In this paper, we propose a 'minimal digital pedagogy' that applyies the principles of Minimal Computing in the classroom. As a working group of ADHO's GO:DH Special Interest Group, Minimal Computing sets out to rethink DH work for areas in the world where factors such as high-end hardware, software, network capacity, power, etc. are not a given, by performing our computational research "under some set of significant constraints."[1] It is precisely such constraints, we believe, that allow us to get to the fundamentals of the technologies we are using – and to give our students a critical understanding of the tools they are using by building and configuring them from the ground up.
This is the setup we have adopted for the Antwerp Summer School in DH[2] – an intensive one-week summer school that aims to teach students the basics of developing and hosting their own digital archives and editions. In the last two years, we have developed a tutorial for deploying a IIIF-compliant image server on a local network of Raspberry Pis (RPi). At the next iteration of the summer school, we want to take this setup one step further by teaching students how develop a full-fledged Digital Scholarly Edition based on those reproductions.[3]
Much to our continued surprise, experience tells us that all of this is possible on a RPi. These affordable light-weight minicomputers the size of a credit card were originally designed to teach digital novices (especially children) computing and digital making skills, but have recently been successfully used in higher education classrooms as well (e.g. Zimmermann, Caballero Jr, and Brown 2017; Pasolini, Bazzi, and Zabini 2017). In our specific setup, students used RPis to up a Local Area Network where they installed, configured, and controlled web-based tools to host, share, and reuse digital reproductions of manuscripts with each other. This collaborative act of building a private network offered them a practical way to learn more about and play with fundamental computing concepts. In particular, through a series of tutorial instructions, integrated exercises, and group discussions, they were exposed to issues in physical computational and networking infrastructures; to working with unfamiliar operating systems; to operating a computer without an interface (command line); to communicating with and controlling other computers (SSH); to a number of data formats and markup languages (HTML, XML, CSS, JSON, Pyramid TIFF, etc.); and – crucially – they learned to approach important technological standards and complex digital frameworks (such as IIIF) from a developer’s perspective rather than from a user’s.

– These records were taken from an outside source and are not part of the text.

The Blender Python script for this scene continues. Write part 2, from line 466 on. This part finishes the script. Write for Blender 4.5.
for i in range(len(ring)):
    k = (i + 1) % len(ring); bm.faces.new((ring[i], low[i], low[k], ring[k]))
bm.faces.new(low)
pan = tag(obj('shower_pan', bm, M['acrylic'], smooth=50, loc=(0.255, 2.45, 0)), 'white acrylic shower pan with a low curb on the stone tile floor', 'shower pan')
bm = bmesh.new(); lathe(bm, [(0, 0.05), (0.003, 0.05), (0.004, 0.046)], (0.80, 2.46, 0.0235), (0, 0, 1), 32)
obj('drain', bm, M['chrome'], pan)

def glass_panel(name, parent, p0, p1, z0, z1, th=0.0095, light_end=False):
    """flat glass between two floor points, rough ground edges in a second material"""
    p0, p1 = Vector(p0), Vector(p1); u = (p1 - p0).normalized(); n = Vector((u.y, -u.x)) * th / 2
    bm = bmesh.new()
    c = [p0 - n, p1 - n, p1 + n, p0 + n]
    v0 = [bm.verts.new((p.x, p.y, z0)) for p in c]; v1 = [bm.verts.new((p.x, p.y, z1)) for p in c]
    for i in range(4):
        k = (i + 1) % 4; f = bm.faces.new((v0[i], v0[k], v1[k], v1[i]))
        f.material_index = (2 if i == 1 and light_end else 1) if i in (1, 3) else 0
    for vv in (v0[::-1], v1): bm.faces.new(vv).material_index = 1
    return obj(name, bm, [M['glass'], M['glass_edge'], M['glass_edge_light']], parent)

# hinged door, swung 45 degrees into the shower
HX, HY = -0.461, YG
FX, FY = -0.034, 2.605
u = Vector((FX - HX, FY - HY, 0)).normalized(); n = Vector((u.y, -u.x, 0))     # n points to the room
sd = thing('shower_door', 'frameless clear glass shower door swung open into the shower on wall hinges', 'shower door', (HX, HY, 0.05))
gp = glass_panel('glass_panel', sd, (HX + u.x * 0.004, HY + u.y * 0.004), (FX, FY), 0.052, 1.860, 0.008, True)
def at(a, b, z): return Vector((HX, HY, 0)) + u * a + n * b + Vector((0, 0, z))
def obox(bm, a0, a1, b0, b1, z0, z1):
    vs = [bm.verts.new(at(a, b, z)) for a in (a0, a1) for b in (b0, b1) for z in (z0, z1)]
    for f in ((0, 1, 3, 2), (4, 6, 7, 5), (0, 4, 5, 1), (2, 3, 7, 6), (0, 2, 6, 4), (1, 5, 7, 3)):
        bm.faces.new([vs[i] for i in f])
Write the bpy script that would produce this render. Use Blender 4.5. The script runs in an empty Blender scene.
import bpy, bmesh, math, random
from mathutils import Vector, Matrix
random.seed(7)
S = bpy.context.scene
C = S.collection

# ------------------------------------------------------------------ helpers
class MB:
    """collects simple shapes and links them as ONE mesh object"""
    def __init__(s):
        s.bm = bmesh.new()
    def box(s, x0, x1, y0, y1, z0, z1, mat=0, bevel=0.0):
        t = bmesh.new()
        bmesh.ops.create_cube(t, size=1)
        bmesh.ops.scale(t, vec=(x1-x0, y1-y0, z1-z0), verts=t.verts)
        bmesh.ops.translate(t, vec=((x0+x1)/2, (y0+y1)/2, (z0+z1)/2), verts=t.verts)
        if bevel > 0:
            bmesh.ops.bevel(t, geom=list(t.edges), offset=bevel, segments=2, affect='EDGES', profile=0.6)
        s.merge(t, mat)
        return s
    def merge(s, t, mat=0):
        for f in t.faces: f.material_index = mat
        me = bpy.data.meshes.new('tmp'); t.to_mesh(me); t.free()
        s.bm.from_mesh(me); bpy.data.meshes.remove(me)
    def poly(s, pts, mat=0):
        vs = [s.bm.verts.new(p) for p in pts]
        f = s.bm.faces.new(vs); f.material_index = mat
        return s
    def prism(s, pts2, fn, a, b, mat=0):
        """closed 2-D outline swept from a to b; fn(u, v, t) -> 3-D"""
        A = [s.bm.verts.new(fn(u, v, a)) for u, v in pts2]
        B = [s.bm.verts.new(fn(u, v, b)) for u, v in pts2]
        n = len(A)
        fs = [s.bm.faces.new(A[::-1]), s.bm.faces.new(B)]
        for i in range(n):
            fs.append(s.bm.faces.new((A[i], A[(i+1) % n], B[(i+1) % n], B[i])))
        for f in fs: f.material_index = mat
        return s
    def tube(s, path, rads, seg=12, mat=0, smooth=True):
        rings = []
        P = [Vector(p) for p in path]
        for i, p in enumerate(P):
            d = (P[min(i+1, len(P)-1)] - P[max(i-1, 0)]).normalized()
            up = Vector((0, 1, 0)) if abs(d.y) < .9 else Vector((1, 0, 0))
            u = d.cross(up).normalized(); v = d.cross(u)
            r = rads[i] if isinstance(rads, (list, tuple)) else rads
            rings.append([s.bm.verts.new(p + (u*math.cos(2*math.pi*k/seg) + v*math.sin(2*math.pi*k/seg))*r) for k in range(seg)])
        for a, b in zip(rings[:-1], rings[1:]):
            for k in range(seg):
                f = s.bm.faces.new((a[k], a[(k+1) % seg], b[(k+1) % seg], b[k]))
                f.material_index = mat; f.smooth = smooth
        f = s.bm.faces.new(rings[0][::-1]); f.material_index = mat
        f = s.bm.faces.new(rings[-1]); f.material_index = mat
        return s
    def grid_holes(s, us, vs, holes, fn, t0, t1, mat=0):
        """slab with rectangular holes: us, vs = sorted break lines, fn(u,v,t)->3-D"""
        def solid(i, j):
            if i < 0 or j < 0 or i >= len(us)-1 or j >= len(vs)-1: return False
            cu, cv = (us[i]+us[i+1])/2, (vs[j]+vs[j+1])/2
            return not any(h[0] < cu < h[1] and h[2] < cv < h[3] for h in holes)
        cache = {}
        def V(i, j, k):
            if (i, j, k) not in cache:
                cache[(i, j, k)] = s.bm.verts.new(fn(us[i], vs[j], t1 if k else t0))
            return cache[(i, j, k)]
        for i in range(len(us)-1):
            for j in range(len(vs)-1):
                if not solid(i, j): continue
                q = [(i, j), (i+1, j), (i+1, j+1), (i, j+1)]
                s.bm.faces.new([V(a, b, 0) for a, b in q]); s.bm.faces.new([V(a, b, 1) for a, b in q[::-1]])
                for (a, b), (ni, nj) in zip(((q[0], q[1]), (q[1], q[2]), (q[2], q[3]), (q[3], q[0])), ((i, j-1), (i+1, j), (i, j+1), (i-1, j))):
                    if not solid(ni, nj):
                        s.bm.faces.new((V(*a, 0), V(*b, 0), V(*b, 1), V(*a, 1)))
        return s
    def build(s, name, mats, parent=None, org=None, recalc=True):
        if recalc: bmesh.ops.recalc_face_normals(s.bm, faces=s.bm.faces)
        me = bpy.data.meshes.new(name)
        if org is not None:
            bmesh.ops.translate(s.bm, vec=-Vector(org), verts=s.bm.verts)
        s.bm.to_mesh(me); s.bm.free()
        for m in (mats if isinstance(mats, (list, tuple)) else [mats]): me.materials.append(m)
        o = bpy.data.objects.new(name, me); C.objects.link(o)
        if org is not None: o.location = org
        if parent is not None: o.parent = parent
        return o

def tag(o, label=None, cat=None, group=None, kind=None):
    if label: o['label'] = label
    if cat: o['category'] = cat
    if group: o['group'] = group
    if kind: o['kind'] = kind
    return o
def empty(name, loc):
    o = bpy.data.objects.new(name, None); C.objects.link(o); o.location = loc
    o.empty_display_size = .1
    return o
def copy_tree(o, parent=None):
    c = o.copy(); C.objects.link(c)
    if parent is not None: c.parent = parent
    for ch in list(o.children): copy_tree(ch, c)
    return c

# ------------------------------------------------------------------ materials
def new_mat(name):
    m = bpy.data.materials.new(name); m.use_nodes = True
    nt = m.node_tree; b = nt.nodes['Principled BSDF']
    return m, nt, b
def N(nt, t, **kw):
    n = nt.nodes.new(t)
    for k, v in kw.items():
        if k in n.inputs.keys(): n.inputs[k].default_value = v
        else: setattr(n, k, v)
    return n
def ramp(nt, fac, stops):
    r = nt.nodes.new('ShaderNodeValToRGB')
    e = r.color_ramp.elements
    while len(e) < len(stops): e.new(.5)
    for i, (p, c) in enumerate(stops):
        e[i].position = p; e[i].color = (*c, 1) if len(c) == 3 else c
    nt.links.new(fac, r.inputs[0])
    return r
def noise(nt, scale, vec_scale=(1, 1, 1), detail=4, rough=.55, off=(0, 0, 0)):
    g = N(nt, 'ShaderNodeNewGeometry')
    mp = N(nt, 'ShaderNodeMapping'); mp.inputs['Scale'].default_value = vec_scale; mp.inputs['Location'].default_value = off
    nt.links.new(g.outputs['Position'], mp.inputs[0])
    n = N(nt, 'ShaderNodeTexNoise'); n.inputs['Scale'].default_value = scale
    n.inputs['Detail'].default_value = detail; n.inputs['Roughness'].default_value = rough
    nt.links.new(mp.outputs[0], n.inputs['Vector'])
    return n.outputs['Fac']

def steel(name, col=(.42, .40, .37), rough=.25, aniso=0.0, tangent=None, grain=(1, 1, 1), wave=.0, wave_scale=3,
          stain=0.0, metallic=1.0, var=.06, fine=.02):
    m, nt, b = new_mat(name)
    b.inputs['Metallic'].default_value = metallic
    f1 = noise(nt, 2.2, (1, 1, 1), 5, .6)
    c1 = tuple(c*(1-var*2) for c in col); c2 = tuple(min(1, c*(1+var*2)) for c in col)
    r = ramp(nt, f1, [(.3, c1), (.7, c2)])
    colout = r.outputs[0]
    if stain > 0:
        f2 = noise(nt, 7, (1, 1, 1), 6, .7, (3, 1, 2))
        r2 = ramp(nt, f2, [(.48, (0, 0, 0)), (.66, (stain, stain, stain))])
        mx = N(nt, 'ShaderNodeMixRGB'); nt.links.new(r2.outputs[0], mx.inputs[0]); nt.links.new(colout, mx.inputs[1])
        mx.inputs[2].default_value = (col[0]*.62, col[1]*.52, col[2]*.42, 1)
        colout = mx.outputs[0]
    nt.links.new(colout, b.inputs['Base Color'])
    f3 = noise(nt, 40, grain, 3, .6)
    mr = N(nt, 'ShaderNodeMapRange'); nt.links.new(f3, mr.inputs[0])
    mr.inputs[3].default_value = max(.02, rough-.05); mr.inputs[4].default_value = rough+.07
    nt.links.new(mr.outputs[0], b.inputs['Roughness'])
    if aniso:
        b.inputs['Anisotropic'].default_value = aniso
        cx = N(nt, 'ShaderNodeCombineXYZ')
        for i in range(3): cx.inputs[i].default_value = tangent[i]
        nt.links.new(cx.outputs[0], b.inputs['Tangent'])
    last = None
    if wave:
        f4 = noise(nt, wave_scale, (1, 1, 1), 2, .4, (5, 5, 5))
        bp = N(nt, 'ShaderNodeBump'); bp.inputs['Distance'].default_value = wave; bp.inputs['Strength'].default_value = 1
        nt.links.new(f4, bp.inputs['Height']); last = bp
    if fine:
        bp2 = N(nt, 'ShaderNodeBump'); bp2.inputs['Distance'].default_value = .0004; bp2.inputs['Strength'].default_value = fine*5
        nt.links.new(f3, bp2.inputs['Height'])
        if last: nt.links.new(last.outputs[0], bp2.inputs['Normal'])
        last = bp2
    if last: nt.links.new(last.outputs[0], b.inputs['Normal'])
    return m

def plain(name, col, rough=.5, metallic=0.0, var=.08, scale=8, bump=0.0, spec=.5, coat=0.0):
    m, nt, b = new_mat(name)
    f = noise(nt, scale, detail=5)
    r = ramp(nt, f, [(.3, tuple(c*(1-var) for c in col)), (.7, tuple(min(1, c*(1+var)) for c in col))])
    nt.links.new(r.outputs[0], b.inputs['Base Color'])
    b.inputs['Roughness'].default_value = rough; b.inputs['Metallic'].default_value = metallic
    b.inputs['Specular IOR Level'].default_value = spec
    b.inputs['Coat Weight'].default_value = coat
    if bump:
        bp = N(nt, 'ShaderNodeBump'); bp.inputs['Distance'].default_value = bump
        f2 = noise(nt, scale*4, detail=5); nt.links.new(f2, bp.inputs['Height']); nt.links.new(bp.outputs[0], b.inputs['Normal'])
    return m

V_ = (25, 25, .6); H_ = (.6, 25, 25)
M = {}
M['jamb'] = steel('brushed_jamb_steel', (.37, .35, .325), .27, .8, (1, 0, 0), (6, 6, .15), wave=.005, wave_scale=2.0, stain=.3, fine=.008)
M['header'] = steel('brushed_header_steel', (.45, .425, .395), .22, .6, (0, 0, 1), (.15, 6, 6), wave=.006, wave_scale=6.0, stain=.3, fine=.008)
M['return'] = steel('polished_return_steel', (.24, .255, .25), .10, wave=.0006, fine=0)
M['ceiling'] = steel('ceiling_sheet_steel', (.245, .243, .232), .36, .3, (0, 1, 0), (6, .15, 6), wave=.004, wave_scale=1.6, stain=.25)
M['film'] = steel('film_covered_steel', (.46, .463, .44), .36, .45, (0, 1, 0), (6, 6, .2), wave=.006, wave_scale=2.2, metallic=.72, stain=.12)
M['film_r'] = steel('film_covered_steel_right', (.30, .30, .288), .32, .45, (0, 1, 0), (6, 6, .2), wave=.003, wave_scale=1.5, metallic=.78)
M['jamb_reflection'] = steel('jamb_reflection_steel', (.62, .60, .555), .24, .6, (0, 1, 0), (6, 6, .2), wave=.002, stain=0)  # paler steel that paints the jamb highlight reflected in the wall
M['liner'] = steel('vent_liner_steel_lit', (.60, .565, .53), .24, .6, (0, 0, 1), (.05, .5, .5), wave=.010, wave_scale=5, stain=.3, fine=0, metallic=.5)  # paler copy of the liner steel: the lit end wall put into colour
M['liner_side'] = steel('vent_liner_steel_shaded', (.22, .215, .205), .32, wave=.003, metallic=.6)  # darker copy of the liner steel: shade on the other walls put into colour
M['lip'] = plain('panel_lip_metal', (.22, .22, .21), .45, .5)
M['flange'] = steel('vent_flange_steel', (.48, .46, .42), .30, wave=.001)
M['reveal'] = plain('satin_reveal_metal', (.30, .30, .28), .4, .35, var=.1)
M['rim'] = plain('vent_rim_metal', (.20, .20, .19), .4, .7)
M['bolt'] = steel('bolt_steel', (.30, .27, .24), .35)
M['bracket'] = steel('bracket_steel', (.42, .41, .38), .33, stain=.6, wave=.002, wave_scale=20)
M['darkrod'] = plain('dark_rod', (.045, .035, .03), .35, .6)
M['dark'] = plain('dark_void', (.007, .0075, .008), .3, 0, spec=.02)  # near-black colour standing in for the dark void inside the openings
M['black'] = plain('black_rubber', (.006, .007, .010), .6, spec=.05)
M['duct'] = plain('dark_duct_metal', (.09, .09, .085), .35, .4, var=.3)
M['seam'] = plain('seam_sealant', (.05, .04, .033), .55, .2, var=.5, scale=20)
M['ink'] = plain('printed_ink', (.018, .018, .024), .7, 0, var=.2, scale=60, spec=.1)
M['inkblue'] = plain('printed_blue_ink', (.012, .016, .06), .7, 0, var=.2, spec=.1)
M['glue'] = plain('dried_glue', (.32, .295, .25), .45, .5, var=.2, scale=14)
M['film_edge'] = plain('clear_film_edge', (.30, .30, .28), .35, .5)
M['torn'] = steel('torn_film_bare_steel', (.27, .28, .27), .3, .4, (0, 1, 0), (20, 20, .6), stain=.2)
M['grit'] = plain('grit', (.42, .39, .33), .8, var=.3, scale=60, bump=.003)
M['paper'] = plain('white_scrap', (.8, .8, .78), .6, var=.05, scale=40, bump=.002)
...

But alongside the advantages of learning-by-building (Clement 2012; Ramsay and Rockwell 2012) and its applicability to a range of DH technologies, adopting a minimal computing approach to DH pedagogy has other benefits as well. To start, the setup is cost efficient: it requires no proprietary software, and can be run quasi-independently of the host institution’s technical infrastructure. A such, the minimal set of hardware for this course requires a onetime investment of around $1,500 – or less than a single up-to-date desktop computer. What is more, if the host institution provides an internet connection without AP isolation and participants bring their own laptops, the entire hardware setup for a course with up to 30 participants may even fit into a standard-sized carry-on trolley. And for students without personal computers, minor adaptations to the tutorial could be considered to provide a similar learning experience. Finally, since our current setup only uses the internet to update and download free Linux packages (which might be provided via a local repository within the RPi network), it may even be possible to teach this course without an internet connection. As such, this portable and independent setup would allow us to teach DH in areas with limited access to digital infrastructures – a setup that we hope to try out at a collaborating university in the Philippines.
Notes
[1] See: https://go-dh.github.io/mincomp/about/.
[2] See: https://www.uantwerpen.be/en/summer-schools/digital-humanities/.
[3] Preliminary testing assured us that our setup can handle eXist-db 5.0.